### OBJECTIVE
Up to and including the line that contains "scene.camera = co", repeat each line of the data exactly, starting from the first.

### DATA PROVIDED

══════════════════════════════

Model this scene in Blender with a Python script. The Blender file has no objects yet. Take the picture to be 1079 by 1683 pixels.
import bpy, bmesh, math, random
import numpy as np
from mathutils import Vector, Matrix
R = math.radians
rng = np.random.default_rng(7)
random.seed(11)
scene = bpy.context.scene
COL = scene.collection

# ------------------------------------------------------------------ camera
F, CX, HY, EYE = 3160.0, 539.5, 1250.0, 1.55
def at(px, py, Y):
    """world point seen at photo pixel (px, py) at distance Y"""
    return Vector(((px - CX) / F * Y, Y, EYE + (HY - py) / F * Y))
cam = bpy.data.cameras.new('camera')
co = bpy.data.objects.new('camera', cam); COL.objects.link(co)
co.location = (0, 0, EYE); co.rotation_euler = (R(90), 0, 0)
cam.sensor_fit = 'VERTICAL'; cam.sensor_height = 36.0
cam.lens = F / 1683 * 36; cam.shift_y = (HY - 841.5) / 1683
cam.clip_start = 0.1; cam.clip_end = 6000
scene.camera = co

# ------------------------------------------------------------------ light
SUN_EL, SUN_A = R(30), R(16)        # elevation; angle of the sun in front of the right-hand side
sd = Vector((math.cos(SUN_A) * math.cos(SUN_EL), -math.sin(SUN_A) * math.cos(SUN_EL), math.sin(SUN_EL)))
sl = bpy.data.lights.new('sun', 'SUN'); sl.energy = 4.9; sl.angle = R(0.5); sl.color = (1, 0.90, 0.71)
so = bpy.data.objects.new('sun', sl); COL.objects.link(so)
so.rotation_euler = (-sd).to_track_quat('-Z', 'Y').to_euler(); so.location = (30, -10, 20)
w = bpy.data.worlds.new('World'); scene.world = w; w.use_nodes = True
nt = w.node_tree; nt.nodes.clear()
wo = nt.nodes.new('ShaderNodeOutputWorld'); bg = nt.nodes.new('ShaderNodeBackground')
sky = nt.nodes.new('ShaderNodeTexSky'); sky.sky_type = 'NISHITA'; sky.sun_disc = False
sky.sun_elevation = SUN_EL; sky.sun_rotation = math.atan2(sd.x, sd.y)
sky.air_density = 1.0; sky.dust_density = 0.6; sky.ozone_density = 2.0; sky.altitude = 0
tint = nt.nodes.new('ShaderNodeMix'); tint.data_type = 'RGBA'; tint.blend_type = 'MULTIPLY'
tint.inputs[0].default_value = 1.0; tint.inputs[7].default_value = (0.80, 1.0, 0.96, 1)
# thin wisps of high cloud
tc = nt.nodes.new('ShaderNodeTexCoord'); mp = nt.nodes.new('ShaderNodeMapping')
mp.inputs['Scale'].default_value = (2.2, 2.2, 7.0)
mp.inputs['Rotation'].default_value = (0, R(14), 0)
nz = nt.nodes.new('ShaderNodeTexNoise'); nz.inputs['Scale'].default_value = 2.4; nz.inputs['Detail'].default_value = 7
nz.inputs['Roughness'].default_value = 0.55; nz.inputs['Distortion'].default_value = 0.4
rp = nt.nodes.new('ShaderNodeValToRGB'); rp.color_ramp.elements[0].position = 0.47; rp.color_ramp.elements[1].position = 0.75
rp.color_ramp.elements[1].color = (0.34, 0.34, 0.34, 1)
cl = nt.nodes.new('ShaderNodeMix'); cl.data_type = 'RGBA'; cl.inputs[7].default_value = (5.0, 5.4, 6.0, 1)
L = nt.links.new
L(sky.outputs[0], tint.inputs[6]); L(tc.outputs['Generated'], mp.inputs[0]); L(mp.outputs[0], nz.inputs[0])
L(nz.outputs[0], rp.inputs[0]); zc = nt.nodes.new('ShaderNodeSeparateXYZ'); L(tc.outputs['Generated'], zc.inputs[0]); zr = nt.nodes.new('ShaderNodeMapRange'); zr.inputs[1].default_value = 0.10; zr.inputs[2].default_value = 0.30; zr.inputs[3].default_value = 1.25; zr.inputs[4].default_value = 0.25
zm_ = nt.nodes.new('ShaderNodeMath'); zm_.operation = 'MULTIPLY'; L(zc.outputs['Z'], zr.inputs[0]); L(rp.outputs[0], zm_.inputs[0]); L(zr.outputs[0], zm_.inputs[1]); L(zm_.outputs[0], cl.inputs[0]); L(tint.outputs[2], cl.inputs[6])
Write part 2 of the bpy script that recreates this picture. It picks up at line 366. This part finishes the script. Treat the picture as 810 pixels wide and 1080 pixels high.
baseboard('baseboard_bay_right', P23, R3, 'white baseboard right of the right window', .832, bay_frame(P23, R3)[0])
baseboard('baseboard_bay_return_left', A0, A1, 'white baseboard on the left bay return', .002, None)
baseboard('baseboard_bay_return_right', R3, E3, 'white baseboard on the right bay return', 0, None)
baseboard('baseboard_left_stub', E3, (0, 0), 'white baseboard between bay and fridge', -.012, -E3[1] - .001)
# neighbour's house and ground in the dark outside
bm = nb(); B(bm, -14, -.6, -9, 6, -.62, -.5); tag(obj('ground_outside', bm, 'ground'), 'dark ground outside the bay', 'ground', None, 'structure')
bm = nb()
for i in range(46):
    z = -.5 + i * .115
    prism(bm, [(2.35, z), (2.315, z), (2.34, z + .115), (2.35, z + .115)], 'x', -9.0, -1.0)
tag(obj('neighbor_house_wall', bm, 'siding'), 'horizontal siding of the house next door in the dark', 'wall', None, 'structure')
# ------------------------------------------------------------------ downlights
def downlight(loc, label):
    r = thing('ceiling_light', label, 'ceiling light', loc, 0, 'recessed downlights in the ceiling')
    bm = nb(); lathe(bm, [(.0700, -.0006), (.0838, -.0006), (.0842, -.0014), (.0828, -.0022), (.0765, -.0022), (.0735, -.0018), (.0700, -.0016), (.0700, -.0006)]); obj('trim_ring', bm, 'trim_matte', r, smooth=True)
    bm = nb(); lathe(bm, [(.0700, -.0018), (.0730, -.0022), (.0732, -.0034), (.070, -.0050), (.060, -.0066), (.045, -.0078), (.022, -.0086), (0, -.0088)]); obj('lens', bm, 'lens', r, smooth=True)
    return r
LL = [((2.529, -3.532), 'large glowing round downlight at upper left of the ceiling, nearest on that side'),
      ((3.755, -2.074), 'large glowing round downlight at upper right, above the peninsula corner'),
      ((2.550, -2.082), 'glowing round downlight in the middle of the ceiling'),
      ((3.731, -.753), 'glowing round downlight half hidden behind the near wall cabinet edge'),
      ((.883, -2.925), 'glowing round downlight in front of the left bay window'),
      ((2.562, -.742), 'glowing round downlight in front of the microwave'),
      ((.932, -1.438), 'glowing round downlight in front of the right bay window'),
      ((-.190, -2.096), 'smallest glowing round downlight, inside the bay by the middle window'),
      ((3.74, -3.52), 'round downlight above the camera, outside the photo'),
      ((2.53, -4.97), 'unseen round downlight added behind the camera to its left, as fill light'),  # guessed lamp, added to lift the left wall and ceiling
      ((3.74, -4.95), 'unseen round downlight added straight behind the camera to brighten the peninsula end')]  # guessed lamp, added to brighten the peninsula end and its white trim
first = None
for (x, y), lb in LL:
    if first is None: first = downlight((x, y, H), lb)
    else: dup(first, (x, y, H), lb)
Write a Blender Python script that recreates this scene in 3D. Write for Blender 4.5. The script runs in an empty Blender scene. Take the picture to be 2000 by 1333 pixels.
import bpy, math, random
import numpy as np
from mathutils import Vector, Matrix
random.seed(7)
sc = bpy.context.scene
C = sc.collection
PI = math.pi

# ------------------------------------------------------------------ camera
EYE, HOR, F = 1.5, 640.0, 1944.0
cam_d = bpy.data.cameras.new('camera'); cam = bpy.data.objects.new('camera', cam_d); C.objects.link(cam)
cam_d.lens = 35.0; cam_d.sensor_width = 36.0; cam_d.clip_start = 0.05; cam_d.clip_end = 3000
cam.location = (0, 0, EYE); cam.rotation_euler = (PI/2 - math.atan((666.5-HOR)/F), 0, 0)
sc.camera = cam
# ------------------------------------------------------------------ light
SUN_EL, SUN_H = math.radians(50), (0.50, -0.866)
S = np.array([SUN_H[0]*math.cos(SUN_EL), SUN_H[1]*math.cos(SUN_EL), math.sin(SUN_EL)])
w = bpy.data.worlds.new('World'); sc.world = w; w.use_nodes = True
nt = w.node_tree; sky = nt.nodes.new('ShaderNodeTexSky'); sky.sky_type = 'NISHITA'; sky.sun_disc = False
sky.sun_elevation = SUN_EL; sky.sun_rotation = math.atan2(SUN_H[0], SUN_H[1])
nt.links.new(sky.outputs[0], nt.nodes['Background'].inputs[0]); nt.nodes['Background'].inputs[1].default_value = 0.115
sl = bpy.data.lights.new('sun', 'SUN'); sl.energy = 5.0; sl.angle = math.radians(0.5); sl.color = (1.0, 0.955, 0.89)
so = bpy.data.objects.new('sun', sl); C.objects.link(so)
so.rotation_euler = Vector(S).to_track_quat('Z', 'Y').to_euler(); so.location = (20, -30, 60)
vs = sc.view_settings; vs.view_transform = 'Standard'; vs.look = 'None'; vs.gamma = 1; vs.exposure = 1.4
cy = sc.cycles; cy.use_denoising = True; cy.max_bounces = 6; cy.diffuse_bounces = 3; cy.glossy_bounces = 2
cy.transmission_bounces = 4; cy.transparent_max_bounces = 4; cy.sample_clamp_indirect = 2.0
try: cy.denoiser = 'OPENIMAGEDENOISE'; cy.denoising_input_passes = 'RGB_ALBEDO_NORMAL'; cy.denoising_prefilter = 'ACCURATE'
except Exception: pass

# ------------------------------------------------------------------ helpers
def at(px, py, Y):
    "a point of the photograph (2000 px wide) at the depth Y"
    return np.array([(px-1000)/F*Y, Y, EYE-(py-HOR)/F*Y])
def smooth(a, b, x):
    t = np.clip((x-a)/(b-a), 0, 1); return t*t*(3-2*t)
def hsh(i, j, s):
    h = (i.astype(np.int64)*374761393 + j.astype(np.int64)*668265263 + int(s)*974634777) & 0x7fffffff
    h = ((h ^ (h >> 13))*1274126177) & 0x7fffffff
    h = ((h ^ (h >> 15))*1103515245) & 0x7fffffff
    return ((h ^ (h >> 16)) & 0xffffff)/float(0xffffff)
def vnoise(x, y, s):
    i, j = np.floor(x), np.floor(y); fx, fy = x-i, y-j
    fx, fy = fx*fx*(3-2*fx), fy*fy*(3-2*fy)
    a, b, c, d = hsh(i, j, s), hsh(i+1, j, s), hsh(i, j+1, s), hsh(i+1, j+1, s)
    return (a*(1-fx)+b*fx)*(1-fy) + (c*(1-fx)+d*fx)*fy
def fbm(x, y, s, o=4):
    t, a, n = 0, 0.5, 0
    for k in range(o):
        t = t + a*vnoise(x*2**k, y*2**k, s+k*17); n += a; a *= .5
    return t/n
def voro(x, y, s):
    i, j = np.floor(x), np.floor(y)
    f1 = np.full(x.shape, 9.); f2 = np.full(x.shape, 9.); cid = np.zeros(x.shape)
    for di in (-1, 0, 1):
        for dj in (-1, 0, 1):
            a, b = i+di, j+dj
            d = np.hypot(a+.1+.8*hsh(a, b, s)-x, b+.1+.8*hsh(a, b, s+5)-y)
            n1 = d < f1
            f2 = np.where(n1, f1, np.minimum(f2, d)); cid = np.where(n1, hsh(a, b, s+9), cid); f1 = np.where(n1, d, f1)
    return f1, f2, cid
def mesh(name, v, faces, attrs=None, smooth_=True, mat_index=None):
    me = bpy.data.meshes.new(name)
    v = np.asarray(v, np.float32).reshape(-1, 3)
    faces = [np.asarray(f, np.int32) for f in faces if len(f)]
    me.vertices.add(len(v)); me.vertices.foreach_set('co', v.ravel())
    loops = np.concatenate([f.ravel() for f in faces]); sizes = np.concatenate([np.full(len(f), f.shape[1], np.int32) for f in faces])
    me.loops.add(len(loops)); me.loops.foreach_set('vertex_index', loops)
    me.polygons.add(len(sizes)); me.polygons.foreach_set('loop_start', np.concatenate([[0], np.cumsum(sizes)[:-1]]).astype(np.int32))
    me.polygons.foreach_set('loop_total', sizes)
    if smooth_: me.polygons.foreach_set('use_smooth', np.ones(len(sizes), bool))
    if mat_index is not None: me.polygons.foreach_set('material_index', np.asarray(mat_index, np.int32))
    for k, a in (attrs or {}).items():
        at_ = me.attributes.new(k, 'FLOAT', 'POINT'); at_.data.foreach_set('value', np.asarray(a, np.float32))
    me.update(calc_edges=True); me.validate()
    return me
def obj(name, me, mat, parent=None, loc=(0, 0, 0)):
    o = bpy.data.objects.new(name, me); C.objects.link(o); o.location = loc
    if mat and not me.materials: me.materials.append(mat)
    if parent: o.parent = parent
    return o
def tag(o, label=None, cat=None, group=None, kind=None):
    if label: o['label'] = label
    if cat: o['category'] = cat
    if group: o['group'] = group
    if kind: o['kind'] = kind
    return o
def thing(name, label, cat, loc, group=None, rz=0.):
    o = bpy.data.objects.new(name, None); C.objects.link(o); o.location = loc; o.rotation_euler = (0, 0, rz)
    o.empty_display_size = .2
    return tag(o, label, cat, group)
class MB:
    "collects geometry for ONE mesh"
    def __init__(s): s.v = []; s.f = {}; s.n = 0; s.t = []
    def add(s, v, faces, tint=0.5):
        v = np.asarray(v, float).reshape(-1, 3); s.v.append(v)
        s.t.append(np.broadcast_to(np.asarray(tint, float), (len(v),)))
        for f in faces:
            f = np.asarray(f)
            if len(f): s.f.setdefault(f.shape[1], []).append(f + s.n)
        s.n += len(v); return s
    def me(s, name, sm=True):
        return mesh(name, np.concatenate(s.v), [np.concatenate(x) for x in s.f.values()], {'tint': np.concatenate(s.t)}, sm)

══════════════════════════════

### RESULT OF THIS EXERCISE
Model this scene in Blender with a Python script. The Blender file has no objects yet. Take the picture to be 1079 by 1683 pixels.
import bpy, bmesh, math, random
import numpy as np
from mathutils import Vector, Matrix
R = math.radians
rng = np.random.default_rng(7)
random.seed(11)
scene = bpy.context.scene
COL = scene.collection

# ------------------------------------------------------------------ camera
F, CX, HY, EYE = 3160.0, 539.5, 1250.0, 1.55
def at(px, py, Y):
    """world point seen at photo pixel (px, py) at distance Y"""
    return Vector(((px - CX) / F * Y, Y, EYE + (HY - py) / F * Y))
cam = bpy.data.cameras.new('camera')
co = bpy.data.objects.new('camera', cam); COL.objects.link(co)
co.location = (0, 0, EYE); co.rotation_euler = (R(90), 0, 0)
cam.sensor_fit = 'VERTICAL'; cam.sensor_height = 36.0
cam.lens = F / 1683 * 36; cam.shift_y = (HY - 841.5) / 1683
cam.clip_start = 0.1; cam.clip_end = 6000
scene.camera = co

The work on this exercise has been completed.